In the field of the changing, there is something unchanging. In the field of the form-full, there is something that is formless. In the realm of time, there is the timeless. In the strongest storm, there is a stillness. My practice aims to imagine what cannot be imaged: the astral, the sacral, the Divine. Here, discarded materials are reassembled into shrine-like paintings.
Moasir Siera’s practice explores themes of mysticism, materiality, and self-realization. Drawing from metaphysics and the occult, his work engages with transformation both of the self and the objects he repurposes. Found objects, discarded materials, wrappers of stimulants and possessions of the deceased find new life in his shrine-like constructions and textured paintings, bridging the physical and the unseen.

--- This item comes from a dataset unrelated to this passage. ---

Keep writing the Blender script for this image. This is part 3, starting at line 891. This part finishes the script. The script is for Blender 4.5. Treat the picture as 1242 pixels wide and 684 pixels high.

Gold is a central motif, often the most immediately recognizable element in his work. It is used as a symbol of ever-present awareness, of the unchanging stability beneath ongoing sensations and identities as often discussed by Eastern mystics. By integrating traditional gold leaf with golden wrappers of stimulants gold graffiti, Siera collapses the boundaries between high and low culture, underscoring the universal accessibility of self-actualization.
Through layered erosion, material reconstruction, and symbolic interventions, his works become portals where presence and absence come into union, and the ego dissolves into a greater whole. His practice is rooted in embodiment of the transcendental, as the physical act of making, mirrors the process of self-realization. By giving new purpose to abandoned materials, his work redefines belonging, both in the material world and within.